Mr Abdulrahman points to growing evidence drawn from videos taken by themselves of militiamen claiming to be members of the Free Syrian Army (FSA) that the units advancing ahead of regular Turkish troops are extreme jihadis. This has previously been asserted by a former Isis member in an interview published by The Independent last month who said that many of his former comrades had been recruited and retrained by the Turkish military. He said that Isis recruits had been instructed by Turkish trainers not to use their traditional tactics, such as the of extensive use of car bombs, because this would identify them as terrorists. He suspected that Isis fighters would be used as cannon fodder in Turkey’s war against the Kurdish People’s Protection Units (YPG) and then discarded.

As the Turkish army closes in on Afrin and the Syrian army penetrates deeply into the opposition stronghold of Eastern Ghouta, people in both areas fear that they will be the victims of enforced demographic change.

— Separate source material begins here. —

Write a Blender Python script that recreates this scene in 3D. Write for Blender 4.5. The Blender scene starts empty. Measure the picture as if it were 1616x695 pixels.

One Kurdish observer in Iraq said that he thought Mr Erdogan, who has claimed that the majority in Afrin is not Kurdish, will “bring in Turkmen and others to replace the Kurdish population."

Isis is particularly hostile to the US-backed YPG, as its most effective enemy which drove it out of a quarter of Syrian territory and captured the de facto Isis capital of Raqqa last October after a four-month siege.

As Mr Abdulrahman says, the sieges of Afrin and Eastern Ghouta have much in common, though the number of those trapped in Afrin may be larger. Motives for refusing to leave are also much the same. “I will never leave Ghouta,” said Haytham Bakkar, an anti-government journalist living there, speaking just as the present Syrian Army assault was getting underway. “We have lived here for hundreds and thousands of years. Here our grandparents lived. Here are our houses and tombs. We were born here and we will die here. Our souls and roots are here.”

Bakkar says that most people in Eastern Ghouta are convinced that their departure is part of a broader government plan to make drastic demographic changes whereby their property would be given to others. He says that even if people survived the dangerous journey out of the area, they did not want “to watch TV news and see strangers living in our homes.”

Kurds make a similar calculation, but it is also becoming extremely dangerous for them to try to flee. Precedents have already been set for ethnic and sectarian cleansing all over Syria since 2011 as those in control oust members of other communities.

The YPG is a formidable force and the YPG spokesman Nouri Mahmoud says that the group has 10,000 fighters in the enclave who would fight to the end. He says that Kurds are already being displaced and “in one village alone 600 people were told to go.” He said that the Kurds feared a genocide was in the making and complained that “the international media focus on Eastern Ghouta has given the Turks the opportunity to step up their attack on Afrin without the rest of the world paying much attention”. The Kurdish authorities are trying to publicise the sufferings of civilians in Afrin, but are so far not having much success.

In the long term – and possibly in the short term – Afrin may prove to be indefensible. It is surrounded by Turkish forces and their FSA allies who are vastly superior in numbers and heavy weapons and are able to use air power and artillery without opposition.

None of the foreign players in the Syrian crisis show any sign of intervening against Turkey. The Turks were able to invade Afrin on 20 January because Russia decided it would no longer defend its airspace as it had been doing previously. Kurdish leaders say they believe that Russia, Iran and Turkey have agreed that Turkey will get Afrin, possibly in exchange for the Turks agreeing to drop their support for the one big remaining anti-Assad enclave in Idlib.

The Turkish offensive against the Kurds in Afrin will not end when it falls, but its elimination may set the stage for further Turkish attacks against Kurdish-held territory further east. This will bring the Turks into a confrontation with the Washington which will try mediate, but, if US forces are to stay in Syria, then they will still need the Kurds as their one ally on the ground. But, if the fall of Afrin is accompanied by mass killings and ethnic cleansing, then the war in northern Syria is about to get a whole lot worse.